◆ What the task asks ◆
Extract the complete listing and repeat it word for word.

◆ Dataset section ◆
···

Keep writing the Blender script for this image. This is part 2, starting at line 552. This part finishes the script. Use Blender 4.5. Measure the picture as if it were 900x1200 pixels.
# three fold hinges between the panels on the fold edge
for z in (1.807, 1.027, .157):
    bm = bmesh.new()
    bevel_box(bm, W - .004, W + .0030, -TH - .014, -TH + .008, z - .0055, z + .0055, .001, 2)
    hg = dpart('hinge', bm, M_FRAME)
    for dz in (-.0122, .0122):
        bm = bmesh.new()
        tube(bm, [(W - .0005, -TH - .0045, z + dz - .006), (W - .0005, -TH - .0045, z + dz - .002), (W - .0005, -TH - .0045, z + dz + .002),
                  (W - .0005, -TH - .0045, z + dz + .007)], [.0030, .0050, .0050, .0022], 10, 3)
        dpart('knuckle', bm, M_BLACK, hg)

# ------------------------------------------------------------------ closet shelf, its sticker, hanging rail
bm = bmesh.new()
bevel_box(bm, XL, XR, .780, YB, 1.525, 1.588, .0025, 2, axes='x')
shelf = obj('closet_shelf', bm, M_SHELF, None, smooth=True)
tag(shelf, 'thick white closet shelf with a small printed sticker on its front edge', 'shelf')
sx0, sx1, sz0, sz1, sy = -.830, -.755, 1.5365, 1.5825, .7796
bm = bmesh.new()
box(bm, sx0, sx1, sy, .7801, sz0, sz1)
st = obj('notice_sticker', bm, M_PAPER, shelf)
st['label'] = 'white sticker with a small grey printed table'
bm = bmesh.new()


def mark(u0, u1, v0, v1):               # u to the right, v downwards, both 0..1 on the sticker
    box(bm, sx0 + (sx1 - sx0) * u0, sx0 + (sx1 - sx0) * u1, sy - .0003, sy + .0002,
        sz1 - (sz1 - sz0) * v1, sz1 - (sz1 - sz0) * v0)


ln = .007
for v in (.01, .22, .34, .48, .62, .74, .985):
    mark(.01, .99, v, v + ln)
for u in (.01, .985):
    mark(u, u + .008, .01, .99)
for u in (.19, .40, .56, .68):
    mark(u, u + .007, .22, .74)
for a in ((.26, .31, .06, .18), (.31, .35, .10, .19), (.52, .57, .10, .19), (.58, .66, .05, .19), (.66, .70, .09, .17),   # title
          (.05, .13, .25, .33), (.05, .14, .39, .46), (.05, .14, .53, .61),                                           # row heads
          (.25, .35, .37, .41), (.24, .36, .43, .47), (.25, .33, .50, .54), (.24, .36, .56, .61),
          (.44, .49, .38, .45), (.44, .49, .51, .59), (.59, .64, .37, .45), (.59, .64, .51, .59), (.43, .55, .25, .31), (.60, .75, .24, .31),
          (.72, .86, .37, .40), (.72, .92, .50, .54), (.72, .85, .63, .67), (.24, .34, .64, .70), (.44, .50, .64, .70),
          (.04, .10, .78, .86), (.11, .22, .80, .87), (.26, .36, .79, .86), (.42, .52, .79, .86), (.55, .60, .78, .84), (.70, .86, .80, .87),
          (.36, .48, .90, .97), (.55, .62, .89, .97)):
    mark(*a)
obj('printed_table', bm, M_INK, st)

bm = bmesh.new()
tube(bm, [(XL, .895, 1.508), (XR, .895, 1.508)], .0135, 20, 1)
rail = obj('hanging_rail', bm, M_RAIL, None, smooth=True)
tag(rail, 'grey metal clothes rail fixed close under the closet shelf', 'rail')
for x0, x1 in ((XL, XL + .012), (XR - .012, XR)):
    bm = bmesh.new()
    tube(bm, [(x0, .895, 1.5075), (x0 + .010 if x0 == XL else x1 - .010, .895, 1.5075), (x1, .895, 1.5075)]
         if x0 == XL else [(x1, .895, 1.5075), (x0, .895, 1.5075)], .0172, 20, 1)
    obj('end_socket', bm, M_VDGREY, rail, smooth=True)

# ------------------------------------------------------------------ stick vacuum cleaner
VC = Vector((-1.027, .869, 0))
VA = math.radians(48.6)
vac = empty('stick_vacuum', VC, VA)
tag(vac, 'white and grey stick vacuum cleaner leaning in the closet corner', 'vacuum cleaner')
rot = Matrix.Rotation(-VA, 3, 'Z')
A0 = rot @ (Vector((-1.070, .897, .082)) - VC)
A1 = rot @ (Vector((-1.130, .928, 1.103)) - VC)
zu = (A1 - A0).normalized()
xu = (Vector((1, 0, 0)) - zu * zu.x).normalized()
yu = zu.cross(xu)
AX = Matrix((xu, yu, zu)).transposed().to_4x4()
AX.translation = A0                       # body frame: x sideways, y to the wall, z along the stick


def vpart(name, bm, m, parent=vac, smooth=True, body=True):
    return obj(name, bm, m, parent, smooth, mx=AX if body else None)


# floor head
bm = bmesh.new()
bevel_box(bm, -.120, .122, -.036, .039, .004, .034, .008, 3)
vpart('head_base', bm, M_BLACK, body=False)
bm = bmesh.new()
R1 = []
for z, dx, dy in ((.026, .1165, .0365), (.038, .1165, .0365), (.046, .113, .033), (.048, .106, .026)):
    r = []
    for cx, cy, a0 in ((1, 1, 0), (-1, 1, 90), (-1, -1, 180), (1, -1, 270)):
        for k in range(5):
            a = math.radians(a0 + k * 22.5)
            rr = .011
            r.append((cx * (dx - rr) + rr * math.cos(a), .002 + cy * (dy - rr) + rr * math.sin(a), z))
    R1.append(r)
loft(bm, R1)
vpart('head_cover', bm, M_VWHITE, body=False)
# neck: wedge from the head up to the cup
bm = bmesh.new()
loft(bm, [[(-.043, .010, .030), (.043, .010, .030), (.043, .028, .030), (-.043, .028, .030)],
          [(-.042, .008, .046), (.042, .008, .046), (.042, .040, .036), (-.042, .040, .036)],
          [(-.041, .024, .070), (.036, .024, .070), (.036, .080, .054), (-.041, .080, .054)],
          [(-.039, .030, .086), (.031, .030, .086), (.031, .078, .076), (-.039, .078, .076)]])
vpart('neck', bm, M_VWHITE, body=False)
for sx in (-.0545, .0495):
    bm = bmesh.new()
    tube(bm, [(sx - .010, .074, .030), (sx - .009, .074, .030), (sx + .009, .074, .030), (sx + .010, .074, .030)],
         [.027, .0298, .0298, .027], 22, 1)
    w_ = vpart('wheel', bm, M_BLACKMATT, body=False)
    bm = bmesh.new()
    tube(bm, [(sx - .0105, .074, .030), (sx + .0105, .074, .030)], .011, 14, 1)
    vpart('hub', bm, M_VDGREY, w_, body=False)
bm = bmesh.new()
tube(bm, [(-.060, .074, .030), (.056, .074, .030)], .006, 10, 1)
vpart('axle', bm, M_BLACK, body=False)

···

◆ Output for this exercise ◆
Keep writing the Blender script for this image. This is part 2, starting at line 552. This part finishes the script. Use Blender 4.5. Measure the picture as if it were 900x1200 pixels.
# three fold hinges between the panels on the fold edge
for z in (1.807, 1.027, .157):
    bm = bmesh.new()
    bevel_box(bm, W - .004, W + .0030, -TH - .014, -TH + .008, z - .0055, z + .0055, .001, 2)
    hg = dpart('hinge', bm, M_FRAME)
    for dz in (-.0122, .0122):
        bm = bmesh.new()
        tube(bm, [(W - .0005, -TH - .0045, z + dz - .006), (W - .0005, -TH - .0045, z + dz - .002), (W - .0005, -TH - .0045, z + dz + .002),
                  (W - .0005, -TH - .0045, z + dz + .007)], [.0030, .0050, .0050, .0022], 10, 3)
        dpart('knuckle', bm, M_BLACK, hg)

# ------------------------------------------------------------------ closet shelf, its sticker, hanging rail
bm = bmesh.new()
bevel_box(bm, XL, XR, .780, YB, 1.525, 1.588, .0025, 2, axes='x')
shelf = obj('closet_shelf', bm, M_SHELF, None, smooth=True)
tag(shelf, 'thick white closet shelf with a small printed sticker on its front edge', 'shelf')
sx0, sx1, sz0, sz1, sy = -.830, -.755, 1.5365, 1.5825, .7796
bm = bmesh.new()
box(bm, sx0, sx1, sy, .7801, sz0, sz1)
st = obj('notice_sticker', bm, M_PAPER, shelf)
st['label'] = 'white sticker with a small grey printed table'
bm = bmesh.new()


def mark(u0, u1, v0, v1):               # u to the right, v downwards, both 0..1 on the sticker
    box(bm, sx0 + (sx1 - sx0) * u0, sx0 + (sx1 - sx0) * u1, sy - .0003, sy + .0002,
        sz1 - (sz1 - sz0) * v1, sz1 - (sz1 - sz0) * v0)


ln = .007
for v in (.01, .22, .34, .48, .62, .74, .985):
    mark(.01, .99, v, v + ln)
for u in (.01, .985):
    mark(u, u + .008, .01, .99)
for u in (.19, .40, .56, .68):
    mark(u, u + .007, .22, .74)
for a in ((.26, .31, .06, .18), (.31, .35, .10, .19), (.52, .57, .10, .19), (.58, .66, .05, .19), (.66, .70, .09, .17),   # title
          (.05, .13, .25, .33), (.05, .14, .39, .46), (.05, .14, .53, .61),                                           # row heads
          (.25, .35, .37, .41), (.24, .36, .43, .47), (.25, .33, .50, .54), (.24, .36, .56, .61),
          (.44, .49, .38, .45), (.44, .49, .51, .59), (.59, .64, .37, .45), (.59, .64, .51, .59), (.43, .55, .25, .31), (.60, .75, .24, .31),
          (.72, .86, .37, .40), (.72, .92, .50, .54), (.72, .85, .63, .67), (.24, .34, .64, .70), (.44, .50, .64, .70),
          (.04, .10, .78, .86), (.11, .22, .80, .87), (.26, .36, .79, .86), (.42, .52, .79, .86), (.55, .60, .78, .84), (.70, .86, .80, .87),
          (.36, .48, .90, .97), (.55, .62, .89, .97)):
    mark(*a)
obj('printed_table', bm, M_INK, st)

bm = bmesh.new()
tube(bm, [(XL, .895, 1.508), (XR, .895, 1.508)], .0135, 20, 1)
rail = obj('hanging_rail', bm, M_RAIL, None, smooth=True)
tag(rail, 'grey metal clothes rail fixed close under the closet shelf', 'rail')
for x0, x1 in ((XL, XL + .012), (XR - .012, XR)):
    bm = bmesh.new()
    tube(bm, [(x0, .895, 1.5075), (x0 + .010 if x0 == XL else x1 - .010, .895, 1.5075), (x1, .895, 1.5075)]
         if x0 == XL else [(x1, .895, 1.5075), (x0, .895, 1.5075)], .0172, 20, 1)
    obj('end_socket', bm, M_VDGREY, rail, smooth=True)

# ------------------------------------------------------------------ stick vacuum cleaner
VC = Vector((-1.027, .869, 0))
VA = math.radians(48.6)
vac = empty('stick_vacuum', VC, VA)
tag(vac, 'white and grey stick vacuum cleaner leaning in the closet corner', 'vacuum cleaner')
rot = Matrix.Rotation(-VA, 3, 'Z')
A0 = rot @ (Vector((-1.070, .897, .082)) - VC)
A1 = rot @ (Vector((-1.130, .928, 1.103)) - VC)
zu = (A1 - A0).normalized()
xu = (Vector((1, 0, 0)) - zu * zu.x).normalized()
yu = zu.cross(xu)
AX = Matrix((xu, yu, zu)).transposed().to_4x4()
AX.translation = A0                       # body frame: x sideways, y to the wall, z along the stick


def vpart(name, bm, m, parent=vac, smooth=True, body=True):
    return obj(name, bm, m, parent, smooth, mx=AX if body else None)


# floor head
bm = bmesh.new()
bevel_box(bm, -.120, .122, -.036, .039, .004, .034, .008, 3)
vpart('head_base', bm, M_BLACK, body=False)
bm = bmesh.new()
R1 = []
for z, dx, dy in ((.026, .1165, .0365), (.038, .1165, .0365), (.046, .113, .033), (.048, .106, .026)):
    r = []
    for cx, cy, a0 in ((1, 1, 0), (-1, 1, 90), (-1, -1, 180), (1, -1, 270)):
        for k in range(5):
            a = math.radians(a0 + k * 22.5)
            rr = .011
            r.append((cx * (dx - rr) + rr * math.cos(a), .002 + cy * (dy - rr) + rr * math.sin(a), z))
    R1.append(r)
loft(bm, R1)
vpart('head_cover', bm, M_VWHITE, body=False)
# neck: wedge from the head up to the cup
bm = bmesh.new()
loft(bm, [[(-.043, .010, .030), (.043, .010, .030), (.043, .028, .030), (-.043, .028, .030)],
          [(-.042, .008, .046), (.042, .008, .046), (.042, .040, .036), (-.042, .040, .036)],
          [(-.041, .024, .070), (.036, .024, .070), (.036, .080, .054), (-.041, .080, .054)],
          [(-.039, .030, .086), (.031, .030, .086), (.031, .078, .076), (-.039, .078, .076)]])
vpart('neck', bm, M_VWHITE, body=False)
for sx in (-.0545, .0495):
    bm = bmesh.new()
    tube(bm, [(sx - .010, .074, .030), (sx - .009, .074, .030), (sx + .009, .074, .030), (sx + .010, .074, .030)],
         [.027, .0298, .0298, .027], 22, 1)
    w_ = vpart('wheel', bm, M_BLACKMATT, body=False)
    bm = bmesh.new()
    tube(bm, [(sx - .0105, .074, .030), (sx + .0105, .074, .030)], .011, 14, 1)
    vpart('hub', bm, M_VDGREY, w_, body=False)
bm = bmesh.new()
tube(bm, [(-.060, .074, .030), (.056, .074, .030)], .006, 10, 1)
vpart('axle', bm, M_BLACK, body=False)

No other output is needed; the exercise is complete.